John Hancock: Weekly Market Recap Week Ended September 29
Yields push even higher
With the notable exception of 2-year Treasuries, yields of most categories of government bonds extended their recent climb, with the 10-year Treasury yield rising above 4.50% for the first time since October 2007. Similarly, the 30-year yield eclipsed 4.70%, the highest since February 2011.
Housing trouble
The average U.S. mortgage rate climbed to the highest level in 23 years by one measure, and sales of new homes fell short of expectations. The government reported that new home sales fell 8.7% in August relative to July.
Earnings outlook
Ahead of third-quarter earnings season, more U.S. companies have scaled back their earnings-per-share expectations than raised them.

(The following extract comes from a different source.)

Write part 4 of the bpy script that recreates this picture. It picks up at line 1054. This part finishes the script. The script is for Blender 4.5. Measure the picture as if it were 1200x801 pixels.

As of Friday, 74 companies in the S&P 500 had issued negative guidance versus 42 that provided a more positive outlook than they had previously, according to FactSet. Initial earnings reports are scheduled to be issued in mid-October, starting with some of the biggest banks.
Jobs ahead
A U.S. labor market update due out on Friday will show whether the recent trend of a jobs growth slowdown extended into September. In August, the economy generated 187,000 new jobs, well below the monthly average of 271,000 jobs over the past 12 months. August’s unemployment rate rose to 3.8% as more Americans joined the workforce.